El lujo ha dejado de ser únicamente una experiencia estética o un símbolo de estatus para convertirse, cada vez más, en un mecanismo de acumulación de valor. Ya no basta con lucir un bolso Hermès o un reloj Patek Philippe; lo verdaderamente valioso es poseer estos objetos como se posee la tierra, el arte o los metales preciosos. En este nuevo orden simbólico y económico, el lujo opera como un bien que se conserva, se intercambia y se valoriza, consolidando así una economía en la que solo algunos tienen acceso a los objetos que realmente aumentan su valor con el tiempo. Este fenómeno da forma a lo que Luc Boltanski y Arnaud Esquerre denominan “economía del enriquecimiento”.
Uno de los pilares de esta economía es la transformación de los productos de lujo en bienes que tienden a revalorizarse. En este caso, no se trata de una apreciación basada en lo emocional o lo nostálgico, sino en una lógica financiera. Por ejemplo, un par de sneakers edición limitada de Air Jordan puede pasar de valer $200 a $30,000 dólares en pocos años. Por lo tanto, estos objetos ya no se adquieren por su funcionalidad o su estética, sino por su potencial de valorización. Sin embargo, esta lógica no está disponible para todos, ya que requiere capital inicial, conocimiento especializado y vínculos con las marcas que controlan el acceso a los bienes más cotizados.

En este sentido, un segundo rasgo distintivo de la economía del enriquecimiento es la forma en que las marcas de lujo regulan y restringen la circulación de sus productos. En este caso, no basta solo con tener capacidad de compra, sino que es necesario demostrar lealtad a la marca, conocimientos técnicos, paciencia e incluso disposición a adquirir modelos menos deseados para eventualmente tener acceso a las piezas más exclusivas. Así, la lógica de la oferta y la demanda se invierte: ya no son las marcas las que buscan clientes, sino los clientes quienes se esfuerzan por ser aceptados por las marcas. En un estudio referente, Delphine Dion y colegas (2024) documentaron esta dinámica en el mundo de los relojes de lujo, donde los consumidores deben “cortejar” a las marcas, cultivar relaciones con los vendedores y cumplir con ciertas normas de comportamientopara conservar el acceso a los lanzamientos más codiciados.
Ahora bien, este tipo de economía no podría sostenerse sin la infraestructura tecnológica y mediática que la respalda. Plataformas como Chrono24 o StockX permiten seguir en tiempo real la evolución del valor de estos bienes en el mercado secundario. No obstante, su función va más allá de facilitar las transacciones, ya que también contribuyen a moldear una nueva subjetividad del consumidor, ahora entendido como inversionista. Este nuevo tipo de consumidor ya no compra ni colecciona por pasión o afición, sino por cálculo. Además, en la economía del enriquecimiento se premia más la capacidad de anticipar y aprovechar oportunidades que el gusto o el conocimiento estético. En este contexto, influencers y expertos difunden esta lógica al promover rankings de “piezas calientes” o “movimientos inteligentes”, reforzando así una cultura del lujo que se vuelve cada vez más técnica, especializada y excluyente.

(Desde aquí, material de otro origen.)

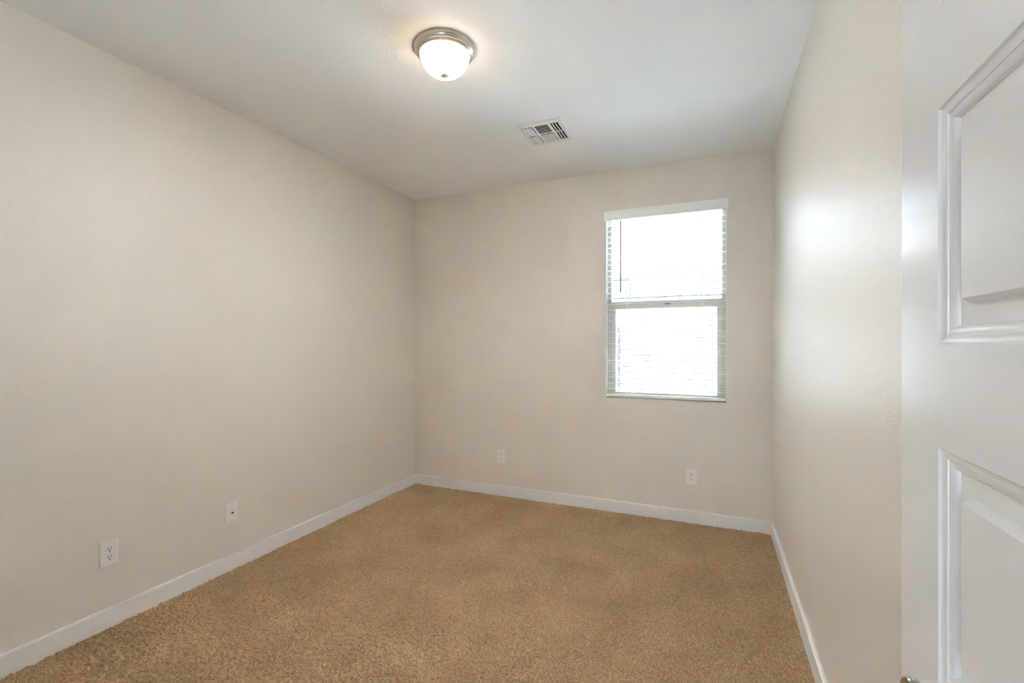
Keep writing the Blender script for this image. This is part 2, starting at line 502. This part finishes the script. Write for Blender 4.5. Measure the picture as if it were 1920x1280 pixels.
for (y0, y1) in ((ya0, yam0), (yam1, ya1)):
    for k in range(3):
        # left bank: blades hang out towards the left wall
        bm = bmesh.new()
        cx = xa0 + (k + 0.5) * (xa1 - xa0) / 3
        tilted_box(bm, (cx - 0.003, (y0 + y1) / 2, H - 0.0065), (0.0160, y1 - y0 - 0.006, 0.0012), 'Y', R_(-27))
        loc('blade', bm, M_vent)
        bm = bmesh.new()
        cx = xc0 + (k + 0.5) * (xc1 - xc0) / 3
        tilted_box(bm, (cx + 0.004, (y0 + y1) / 2, H - 0.004), (0.0125, y1 - y0 - 0.004, 0.0012), 'Y', R_(18))
        loc('blade', bm, M_vent)
for k in range(6):
    bm = bmesh.new()
    cy = ya0 + (k + 0.5) * (yam0 - ya0) / 6
    tilted_box(bm, ((xb0 + xb1) / 2, cy - 0.004, H - 0.0045), (xb1 - xb0 - 0.003, 0.0115, 0.0012), 'X', R_(16))
    loc('blade', bm, M_vent)
    bm = bmesh.new()
    cy = yam1 + (k + 0.5) * (ya1 - yam1) / 6
    tilted_box(bm, ((xb0 + xb1) / 2, cy + 0.003, H - 0.007), (xb1 - xb0 - 0.003, 0.0132, 0.0012), 'X', R_(-10))
    loc('blade', bm, M_vent)

# ------------------------------------------------------------------ outlets (built facing -y, wall plane at y = 0)
PW, PH, PT = 0.079, 0.124, 0.0065
def plate_bm():
    bm = bmesh.new()
    a = [(-PW / 2, 0, -PH / 2), (PW / 2, 0, -PH / 2), (PW / 2, 0, PH / 2), (-PW / 2, 0, PH / 2)]
    def lp(ins, y): return [bm.verts.new((x - math.copysign(ins, x), y, z - math.copysign(ins, z))) for x, _, z in a]
    loops = [lp(0, 0.0), lp(0, -0.0025), lp(0.0012, -0.0045), lp(0.004, -0.006), lp(0.008, -PT)]
    for A, B in zip(loops, loops[1:]):
        for i in range(4):
            j = (i + 1) % 4
            bm.faces.new((A[i], A[j], B[j], B[i]))
    bm.faces.new(loops[-1]); bm.faces.new(loops[0][::-1])
    return bm
def recept_bm(zc):
    bm = bmesh.new()
    r, hh = 0.0172, 0.0142
    pts = []
    for i in range(40):
        a = 2 * math.pi * i / 40
        x, z = r * math.cos(a), r * math.sin(a)
        pts.append((x, max(-hh, min(hh, z))))
    A = [bm.verts.new((x, -PT + 0.001, z + zc)) for x, z in pts]
    B = [bm.verts.new((x * 0.98, -PT - 0.0012, z * 0.98 + zc)) for x, z in pts]
    for i in range(40):
        j = (i + 1) % 40
        bm.faces.new((A[i], A[j], B[j], B[i]))
    bm.faces.new(B)
    bmesh.ops.remove_doubles(bm, verts=bm.verts, dist=1e-6)
    return bm
def slot_bm(kind, zc):
    bm = bmesh.new()
    y0, y1 = -PT - 0.0014, -PT - 0.0004
    if kind == 'g':
        tube(bm, (0, y1, zc - 0.0078), (0, y0, zc - 0.0078), 0.0028, n=16)
        box(bm, (-0.0028, y0, zc - 0.0108), (0.0028, y1, zc - 0.0078))
    else:
        x = -0.0064 if kind == 'l' else 0.0064
        hgt = 0.0048 if kind == 'l' else 0.0040
        box(bm, (x - 0.0013, y0, zc + 0.0035 - hgt), (x + 0.0013, y1, zc + 0.0035 + hgt))
    return bm
def screw(parent, z, name='screw'):
    bm = bmesh.new()
    tube(bm, (0, -PT + 0.0005, z), (0, -PT - 0.0012, z), 0.0034, 0.0028, n=20)
    box(bm, (-0.0026, -PT - 0.0014, z - 0.0004), (0.0026, -PT - 0.0010, z + 0.0004))
    return build(name, bm, M_screw, parent)
def make_outlet():
    t = empty('wall_outlet')
    build('cover_plate', plate_bm(), M_plate, t)
    for zc in (0.0195, -0.0195):
        r = build('receptacle', recept_bm(zc), M_plate, t)
        for k in 'lrg':
            build('slot', slot_bm(k, zc), M_dark, r)
    screw(t, 0.0)
    return t
def copy_tree(o, parent=None):
    c = o.copy(); COL.objects.link(c)
    if parent: c.parent = parent
    for ch in o.children: copy_tree(ch, c)
    return c
first = make_outlet()
first.location = (XL, 1.279, 0.350); first.rotation_euler = (0, 0, R_(90))
tag(first, 'white duplex outlet low on the left wall, nearest the camera', 'wall outlet', 'duplex wall outlets')
o = copy_tree(first); o.location = (-1.734, YB, 0.3443); o.rotation_euler = (0, 0, 0)
tag(o, 'white duplex outlet low on the back wall, left of the window', 'wall outlet', 'duplex wall outlets')
o = copy_tree(first); o.location = (-0.1525, YB, 0.3448); o.rotation_euler = (0, 0, 0)
tag(o, 'white duplex outlet on the back wall directly below the window', 'wall outlet', 'duplex wall outlets')

jack = empty('wall_jack', (XL, 1.898, 0.339), R_(90))
tag(jack, 'white plate with one small dark jack on the left wall, nearer the corner', 'wall jack')
build('cover_plate', plate_bm(), M_plate, jack)
bm = bmesh.new()
box(bm, (-0.0105, -PT - 0.0016, -0.012), (0.0105, -PT + 0.001, 0.012), 0.0008)
port = build('jack_module', bm, M_plate, jack)
bm = bmesh.new()
box(bm, (-0.0075, -PT - 0.0019, -0.0075), (0.0075, -PT - 0.0009, 0.0005))
box(bm, (-0.0040, -PT - 0.0019, 0.0004), (0.0040, -PT - 0.0009, 0.0030))
build('jack_port', bm, M_dark, port)
for z in (0.0485, -0.0485): screw(jack, z)

# ------------------------------------------------------------------ open door (five panels), folded back along the right wall
DF, DTK = 0.210, 0.035            # face towards the room, leaf thickness
DY0, DY1 = -0.052, 0.7067         # hinge edge, free edge
DB, DT_ = 0.018, 2.045
STILE, = 0.1008,
panels = [(0.322, 0.5606), (0.666, 0.9046), (1.0097, 1.2483), (1.3530, 1.5915), (1.6970, 1.9357)]
pprof = [(0, 0)]
for k in range(1, 9):                      # quarter-round, fillet, then a cove down to the flat of the recess
    t = k / 8 * math.pi / 2
    pprof.append((0.0085 * (1 - math.cos(t)) + 0.0006, 0.0040 * math.sin(t)))
pprof += [(0.0096, 0.0041), (0.0099, 0.0052)]
for k in range(1, 9):
    t = k / 8 * math.pi / 2
    pprof.append((0.0099 + 0.0086 * math.sin(t), 0.0052 + 0.0058 * (1 - math.cos(t)) + 0.0004 * k / 8))
pprof += [(0.0385, 0.0114), (0.0423, 0.0026), (0.0429, 0.0018)]
def door_face(bm, x, sgn):
    """sgn=+1: recess goes towards +x"""
    e = 0.0022
    ys = [DY0 + e, DY0 + STILE, DY1 - STILE, DY1 - e]
    def q(y0, z0, y1, z1):
        bm.faces.new([bm.verts.new((x, *c)) for c in [(y0, z0), (y1, z0), (y1, z1), (y0, z1)]])
    q(ys[0], DB + e, ys[1], DT_ - e); q(ys[2], DB + e, ys[3], DT_ - e)
    zc = DB + e
    for (a, b) in panels:
        q(ys[1], zc, ys[2], a); zc = b
    q(ys[1], zc, ys[2], DT_ - e)
    for (a, b) in panels:
        prev = None
        for (s, d) in pprof:
            L = [bm.verts.new((x + sgn * d, y, z)) for y, z in
                 [(ys[1] + s, a + s), (ys[2] - s, a + s), (ys[2] - s, b - s), (ys[1] + s, b - s)]]
            if prev:
                for i in range(4):
                    j = (i + 1) % 4
                    bm.faces.new((prev[i], prev[j], L[j], L[i]))
            prev = L
        bm.faces.new(prev)
    # eased arris
    A = [(DY0 + e, DB + e), (DY1 - e, DB + e), (DY1 - e, DT_ - e), (DY0 + e, DT_ - e)]
    B = [(DY0, DB), (DY1, DB), (DY1, DT_), (DY0, DT_)]
    for i in range(4):
        j = (i + 1) % 4
        bm.faces.new([bm.verts.new(c) for c in [(x, *A[i]), (x, *A[j]), (x + sgn * e, *B[j]), (x + sgn * e, *B[i])]])
    return [(x + sgn * e, *c) for c in B]
bm = bmesh.new()
Fr = door_face(bm, DF, 1)
Bk = door_face(bm, DF + DTK, -1)
for i in range(4):
    j = (i + 1) % 4
    bm.faces.new([bm.verts.new(c) for c in [Fr[i], Fr[j], Bk[j], Bk[i]]])
bmesh.ops.remove_doubles(bm, verts=bm.verts, dist=1e-6)
door = build('door_1', bm, M_door, kind='structure')

def lever(face_x, sgn):
    """sgn = direction away from the leaf"""
    hy, hz = 0.6485, 0.9480
    bm = bmesh.new()
    lathe(bm, [(0.0, 0.0), (0.0315, 0.0), (0.0322, 0.002), (0.0320, 0.0075), (0.0305, 0.0100), (0.0270, 0.0112), (0.0150, 0.0120), (0.0, 0.0120)], 48)
    bmesh.ops.transform(bm, matrix=Matrix.Translation((face_x, hy, hz)) @ Matrix.Rotation(sgn * math.pi / 2, 4, 'Y'), verts=bm.verts)
    h = build('door_lever', bm, M_lever, door, smooth=40)
    bm = bmesh.new()
    tube(bm, (face_x + sgn * 0.010, hy, hz), (face_x + sgn * 0.052, hy, hz), 0.0095, 0.0085, n=24)
    pts = [(0.0, 0.0), (0.03, 0.001), (0.07, -0.001), (0.105, -0.004)]
    for (a, za), (b, zb_) in zip(pts, pts[1:]):
        tube(bm, (face_x + sgn * 0.050, hy - a, hz + za), (face_x + sgn * 0.050, hy - b, hz + zb_), 0.0088 - a * 0.02, 0.0088 - b * 0.02, n=20)
    bmesh.ops.create_uvsphere(bm, u_segments=20, v_segments=12, radius=0.0098, matrix=Matrix.Translation((face_x + sgn * 0.050, hy, hz)))
    build('handle', bm, M_lever, h, smooth=50)
lever(DF, -1)
lever(DF + DTK, 1)
# hinges on the jamb side
for z in (0.25, 1.03, 1.80):
    bm = bmesh.new()
    tube(bm, (DF + DTK + 0.004, DY0 - 0.001, z - 0.045), (DF + DTK + 0.004, DY0 - 0.001, z + 0.045), 0.005, n=16)
    build('hinge', bm, M_lever, door)
# door casing around the doorway, on the room side
bm = bmesh.new()
box(bm, (DX0 - 0.06, YN, 0), (DX0, YN + 0.014, DZ + 0.06), 0.003)
box(bm, (DX1 + 0.02, YN, 0), (DX1 + 0.08, YN + 0.014, DZ + 0.06), 0.003)
box(bm, (DX0, YN, DZ), (DX1 + 0.02, YN + 0.014, DZ + 0.06), 0.003)
build('trim_1', bm, M_trim, kind='structure')

# ------------------------------------------------------------------ fill light added in the hall behind the camera, framed like a window
HX0, HX1, HZ0, HZ1 = -0.75, 0.35, 0.45, 1.95
bm = bmesh.new()
for a, b in [((HX0 - 0.05, HY, HZ0 - 0.05), (HX0, HY + 0.02, HZ1 + 0.05)), ((HX1, HY, HZ0 - 0.05), (HX1 + 0.05, HY + 0.02, HZ1 + 0.05)),
             ((HX0, HY, HZ0 - 0.05), (HX1, HY + 0.02, HZ0)), ((HX0, HY, HZ1), (HX1, HY + 0.02, HZ1 + 0.05))]:
    box(bm, a, b, 0.003)
build('hall_fill_frame', bm, M_trim, kind='structure')
ld = bpy.data.lights.new('hall_fill', 'AREA')
ld.shape = 'RECTANGLE'; ld.size = HX1 - HX0; ld.size_y = HZ1 - HZ0; ld.energy = HALL_FILL_POWER; ld.color = HALL_FILL_COLOR
lo = bpy.data.objects.new('hall_fill', ld); COL.objects.link(lo)
lo.location = ((HX0 + HX1) / 2, HY + 0.012, (HZ0 + HZ1) / 2); lo.rotation_euler = (R_(90), 0, 0)      # faces +y, through the doorway

# ------------------------------------------------------------------ outside the window
bm = bmesh.new(); box(bm, (-14, YB + WT, -0.4), (14, 22, -0.2)); build('ground', bm, M_ground, kind='structure')
NY = 9.0
house = empty('neighbor_house', (-3.6, NY, -0.2))
tag(house, 'pale stucco house washed out by daylight beyond the window', 'house')
def hpart(name, bm, m, parent=house):
    o = build(name, bm, m, None)
    for v in o.data.vertices: v.co -= Vector((-3.6, NY, -0.2))
    o.parent = parent
    return o
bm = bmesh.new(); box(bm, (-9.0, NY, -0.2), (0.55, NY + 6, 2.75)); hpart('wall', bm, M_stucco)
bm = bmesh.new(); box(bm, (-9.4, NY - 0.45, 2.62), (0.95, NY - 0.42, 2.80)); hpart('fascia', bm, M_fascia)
bm = bmesh.new()
A = [bm.verts.new(c) for c in [(-9.4, NY - 0.45, 2.80), (0.95, NY - 0.45, 2.80), (0.95, NY + 6.4, 2.80), (-9.4, NY + 6.4, 2.80)]]
T = [bm.verts.new(c) for c in [(-6.0, NY + 3, 3.6), (-2.4, NY + 3, 3.6)]]
bm.faces.new((A[0], A[1], T[1], T[0])); bm.faces.new((A[1], A[2], T[1])); bm.faces.new((A[2], A[3], T[0], T[1])); bm.faces.new((A[3], A[0], T[0])); bm.faces.new(A)
hpart('roof', bm, M_roof)
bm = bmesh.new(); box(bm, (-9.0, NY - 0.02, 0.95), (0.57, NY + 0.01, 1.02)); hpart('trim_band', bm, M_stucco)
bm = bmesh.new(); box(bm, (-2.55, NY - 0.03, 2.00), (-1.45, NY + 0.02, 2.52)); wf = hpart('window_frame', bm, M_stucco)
bm = bmesh.new(); box(bm, (-2.48, NY - 0.034, 2.06), (-1.52, NY - 0.028, 2.46)); hpart('window_pane', bm, M_nglass, wf)

# slim post close outside the lower left of the window
post = empty('garden_post', (-0.781, 4.25, -0.2))
tag(post, 'slim dusty pink post with a slanted top outside the lower left of the window', 'post')
bm = bmesh.new()
prof = [(0, 0), (0.026, 0), (0.026, 1.625), (0.023, 1.660), (0.017, 1.690), (0.009, 1.710), (0.0, 1.722)]
A = [bm.verts.new((x - 0.013, -0.012, z)) for x, z in prof]
B = [bm.verts.new((x - 0.013, 0.012, z)) for x, z in prof]
for i in range(len(prof)):
    j = (i + 1) % len(prof)
    bm.faces.new((A[i], A[j], B[j], B[i]))
bm.faces.new(A); bm.faces.new(B[::-1])
build('shaft', bm, M_post, post)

Este fenómeno invita a una reflexión crítica. Lo que a primera vista puede parecer una sofisticada cultura del gusto, en muchos casos responde a formas renovadas de reproducción de desigualdad. La economía del enriquecimiento transforma el lujo en una expresión codificada de privilegio. En lugar de democratizar el acceso mediante estrategias como la circularidad o la reventa consciente, se consolida un modelo que premia la exclusividad, la anticipación y las redes de contacto. En consecuencia, el lujo deja de hablarnos de belleza o excelencia para convertirse en una herramienta más de acumulación y diferenciación. Por ello, más que idealizarlo, conviene preguntarse cómo opera esta lógica y a quién termina beneficiado.